L: My gran died of plague and of watching the horse racing.

T: My gran died of deciding England is shit because it has no snow. And weaving.

H: The orange juice wasn’t her, it was her mother. Don’t get me started on her mother.

L: Her mother had very cheap knickers. I saw her emptying a machine at the laundry once.

L: You know, her mother, that lived in the flat near that other flat?

H: My gran died of sellotaping her toes together to fit in her sandles. And having buttery hands.

L: I had a hamster that died of too much giggling.

T: I had a wasp that died of disappointment.

L: I had a disappointment that died when I discovered Youtube videos of 1970s children’s TV.

H: I had a turnip that died of anxiety.

L: I had a bath that emptied all of its own accord.

T: I had a neighbour who leaked sap.

H: I had a shelf that hated me.

L: I once wrote a poem that contained an allegory about J Edgar Hoover going vegan.

L: I had a sock that sighed.

T: I knew a woman who kept her hair in a box.

H: I watched a film once. It was OK.

L: I once cycled somewhere I didn’t need to go and had a sit down.

T: I once stroked a weeping hippopotamus.

H: My great uncle invented drinks.

L: I once consoled an elf whose political career had ended in infamy.

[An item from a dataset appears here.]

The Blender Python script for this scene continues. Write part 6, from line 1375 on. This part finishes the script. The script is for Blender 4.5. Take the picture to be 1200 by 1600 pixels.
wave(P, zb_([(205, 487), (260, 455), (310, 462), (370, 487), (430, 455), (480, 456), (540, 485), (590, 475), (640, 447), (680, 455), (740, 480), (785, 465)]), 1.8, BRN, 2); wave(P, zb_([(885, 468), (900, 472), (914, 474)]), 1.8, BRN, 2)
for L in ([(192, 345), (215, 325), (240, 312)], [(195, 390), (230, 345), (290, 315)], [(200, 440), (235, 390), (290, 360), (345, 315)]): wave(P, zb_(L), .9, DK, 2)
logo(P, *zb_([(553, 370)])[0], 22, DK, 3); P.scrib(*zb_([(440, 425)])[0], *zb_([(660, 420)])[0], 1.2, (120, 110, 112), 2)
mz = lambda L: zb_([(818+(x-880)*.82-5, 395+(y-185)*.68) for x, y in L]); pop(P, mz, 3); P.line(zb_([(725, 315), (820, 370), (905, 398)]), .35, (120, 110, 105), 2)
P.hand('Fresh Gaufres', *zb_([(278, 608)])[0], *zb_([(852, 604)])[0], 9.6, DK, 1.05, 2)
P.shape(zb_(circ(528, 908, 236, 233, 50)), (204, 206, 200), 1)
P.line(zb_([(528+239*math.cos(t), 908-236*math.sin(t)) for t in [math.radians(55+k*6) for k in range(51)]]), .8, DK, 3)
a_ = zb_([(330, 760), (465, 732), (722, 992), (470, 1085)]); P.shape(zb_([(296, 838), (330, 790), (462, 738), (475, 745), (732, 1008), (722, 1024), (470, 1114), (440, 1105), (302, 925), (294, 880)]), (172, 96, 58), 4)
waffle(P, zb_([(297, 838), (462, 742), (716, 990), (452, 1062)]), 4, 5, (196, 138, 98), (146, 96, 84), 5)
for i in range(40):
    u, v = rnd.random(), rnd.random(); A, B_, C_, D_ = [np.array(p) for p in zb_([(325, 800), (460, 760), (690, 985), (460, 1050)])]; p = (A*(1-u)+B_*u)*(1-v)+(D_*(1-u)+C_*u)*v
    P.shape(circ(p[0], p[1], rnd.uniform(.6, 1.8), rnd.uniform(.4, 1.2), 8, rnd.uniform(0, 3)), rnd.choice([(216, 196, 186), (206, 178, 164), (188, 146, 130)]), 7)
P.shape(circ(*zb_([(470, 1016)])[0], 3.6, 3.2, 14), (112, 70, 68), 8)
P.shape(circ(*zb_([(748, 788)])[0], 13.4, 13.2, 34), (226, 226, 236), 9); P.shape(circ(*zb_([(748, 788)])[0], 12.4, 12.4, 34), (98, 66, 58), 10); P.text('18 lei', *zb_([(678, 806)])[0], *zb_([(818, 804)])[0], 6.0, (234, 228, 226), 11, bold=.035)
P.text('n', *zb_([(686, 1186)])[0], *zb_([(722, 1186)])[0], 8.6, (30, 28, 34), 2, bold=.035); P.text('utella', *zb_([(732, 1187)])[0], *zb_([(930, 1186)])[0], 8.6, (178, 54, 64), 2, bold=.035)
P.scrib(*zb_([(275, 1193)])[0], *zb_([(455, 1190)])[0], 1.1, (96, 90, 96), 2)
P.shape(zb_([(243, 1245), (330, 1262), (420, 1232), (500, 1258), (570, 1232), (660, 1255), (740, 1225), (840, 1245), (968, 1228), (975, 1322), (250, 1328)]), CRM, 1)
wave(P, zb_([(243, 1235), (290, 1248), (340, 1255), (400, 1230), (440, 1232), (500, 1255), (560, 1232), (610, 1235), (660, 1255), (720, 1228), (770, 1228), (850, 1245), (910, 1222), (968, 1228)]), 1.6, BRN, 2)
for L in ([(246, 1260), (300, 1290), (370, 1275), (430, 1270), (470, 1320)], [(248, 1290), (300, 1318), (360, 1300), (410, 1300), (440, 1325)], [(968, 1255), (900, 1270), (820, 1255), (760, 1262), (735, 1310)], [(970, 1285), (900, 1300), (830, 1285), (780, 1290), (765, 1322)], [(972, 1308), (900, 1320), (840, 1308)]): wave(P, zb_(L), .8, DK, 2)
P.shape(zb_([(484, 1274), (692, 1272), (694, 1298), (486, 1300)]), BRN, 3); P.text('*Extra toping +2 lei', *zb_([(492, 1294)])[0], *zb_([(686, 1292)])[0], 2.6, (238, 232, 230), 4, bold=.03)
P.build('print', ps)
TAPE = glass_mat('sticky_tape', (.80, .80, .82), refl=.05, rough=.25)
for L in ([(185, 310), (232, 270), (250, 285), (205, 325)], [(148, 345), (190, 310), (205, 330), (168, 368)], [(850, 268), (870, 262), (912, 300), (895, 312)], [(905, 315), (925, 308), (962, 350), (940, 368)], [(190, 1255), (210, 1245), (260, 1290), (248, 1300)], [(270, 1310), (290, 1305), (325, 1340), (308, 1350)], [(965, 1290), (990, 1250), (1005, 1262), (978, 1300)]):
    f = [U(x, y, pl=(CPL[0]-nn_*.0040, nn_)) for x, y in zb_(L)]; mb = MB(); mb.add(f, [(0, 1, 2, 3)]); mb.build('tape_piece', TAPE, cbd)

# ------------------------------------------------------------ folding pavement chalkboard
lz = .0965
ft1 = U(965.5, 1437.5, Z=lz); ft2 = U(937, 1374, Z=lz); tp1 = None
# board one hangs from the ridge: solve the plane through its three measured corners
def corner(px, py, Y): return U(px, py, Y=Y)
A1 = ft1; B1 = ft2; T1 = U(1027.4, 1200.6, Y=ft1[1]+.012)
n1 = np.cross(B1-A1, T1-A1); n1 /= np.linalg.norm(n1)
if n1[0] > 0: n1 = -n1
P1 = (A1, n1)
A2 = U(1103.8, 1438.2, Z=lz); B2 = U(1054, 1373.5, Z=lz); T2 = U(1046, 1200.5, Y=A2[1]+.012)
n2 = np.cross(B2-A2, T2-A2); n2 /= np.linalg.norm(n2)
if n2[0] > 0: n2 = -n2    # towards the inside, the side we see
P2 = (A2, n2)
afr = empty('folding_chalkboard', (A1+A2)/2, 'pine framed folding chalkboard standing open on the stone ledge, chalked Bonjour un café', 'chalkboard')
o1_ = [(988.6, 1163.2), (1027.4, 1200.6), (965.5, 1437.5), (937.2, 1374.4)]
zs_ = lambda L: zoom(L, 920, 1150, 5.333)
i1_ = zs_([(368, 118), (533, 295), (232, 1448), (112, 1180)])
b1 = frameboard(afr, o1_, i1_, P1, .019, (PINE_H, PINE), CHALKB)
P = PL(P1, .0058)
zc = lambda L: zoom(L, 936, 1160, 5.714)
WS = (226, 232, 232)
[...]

T: Before I was born my mum participated in a minor revolution in Warwick.

H: I have a bag for sale: £8.

L: I had a breadmaker that went feral.

T: The man next door collects slug halves.

L: I bought a gourd that looked exactly like a career.

T: My aunt was a wart charmer who believed tambourines were the percussion instrument of the devil.

L: My last dream was televised.

T: Twelve people came in my room last night and carried off my cotton buds one by one.

L: My epitaph will be the face of a bemused child.

H: I once broke a fall by (accidentally) placing my hand on Cilla Black’s tit.